Dans ce contexte, les promoteurs du projet industriel devront respecter les dispositions de la LEP, mais aussi de la Loi de 1994 sur la convention concernant les oiseaux migrateurs. Cette dernière interdit formellement « de nuire aux oiseaux migrateurs et de déranger ou de détruire leurs nids ou leurs oeufs, et ce, partout au Canada ».
Cela signifie que les travaux de coupes d’arbres et de préparation du site en vue de la construction de l’usine ne doivent pas aller à l’encontre de ces dispositions. Toutefois, « un promoteur peut tout raser sans être ennuyé lorsque la nidification est terminée », précise Alain Branchaud. L’habitat qui était jusqu’ici utilisé par ces espèces d’oiseaux pourra donc être détruit, mais une fois que les oisillons auront quitté le nid, ou alors avant que la nidification débute au printemps.
Rejets d’eaux usées
Par ailleurs, ECCC et Pêches et Océans Canada confirment, dans des réponses écrites à nos questions, que Northvolt pourra rejeter dans la rivière Richelieu des eaux utilisées dans le cadre des procédés industriels de l’usine de composantes de batteries.
L’entreprise « n’a pas à obtenir d’autorisations » en vertu des dispositions « relatives à la prévention de la pollution » de la Loi sur les pêches, mais elle doit respecter des dispositions de cette législation. Il est ainsi interdit de « rejeter une substance nocive » dans des eaux où vivent des poissons, comme la rivière Richelieu.
Quel sera le volume d’eau utilisé par Northvolt ? Avec quels contaminants cette eau pourrait-elle être en contact ? « Il est pour l’instant, et à ce stade-ci du projet, impossible de fournir ces données précises. Northvolt s’est déjà engagée à respecter les réglementations environnementales en vigueur », répond l’entreprise, par courriel. « Moins de 10 % de l’eau utilisée le sera dans le procédé de fabrication. Cette eau sera traitée sur place et majoritairement réutilisée en circuit fermé », explique par ailleurs la multinationale.

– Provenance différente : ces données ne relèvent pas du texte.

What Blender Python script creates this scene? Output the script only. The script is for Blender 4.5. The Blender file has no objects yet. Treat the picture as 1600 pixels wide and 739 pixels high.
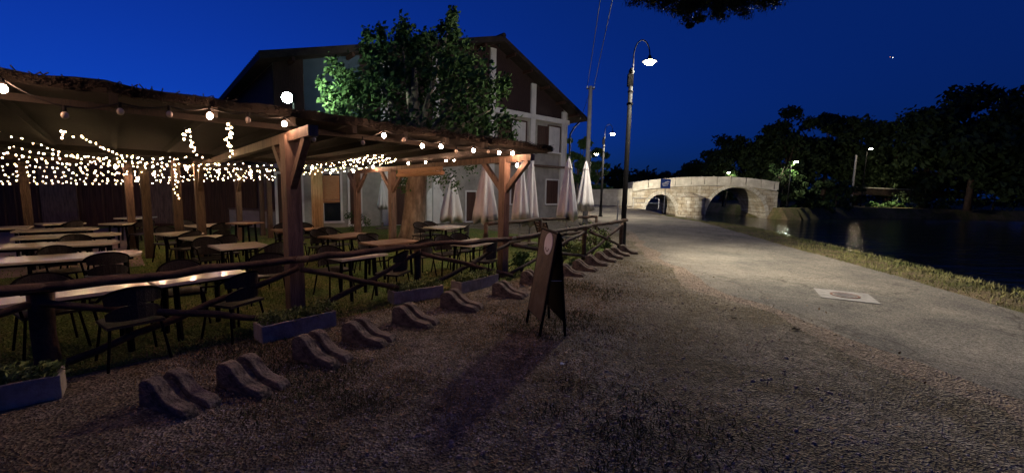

Cet enjeu de la gestion des eaux de l’usine, qui sera construite en amont de prises d’eau potable, aurait été traité dans le cadre d’une étude d’impact du projet. Mais pour le moment, tout indique que le projet échappera à la procédure d’évaluation prévue au Québec pour les gros projets industriels et qui comprendrait la réalisation d’une étude des impacts environnementaux.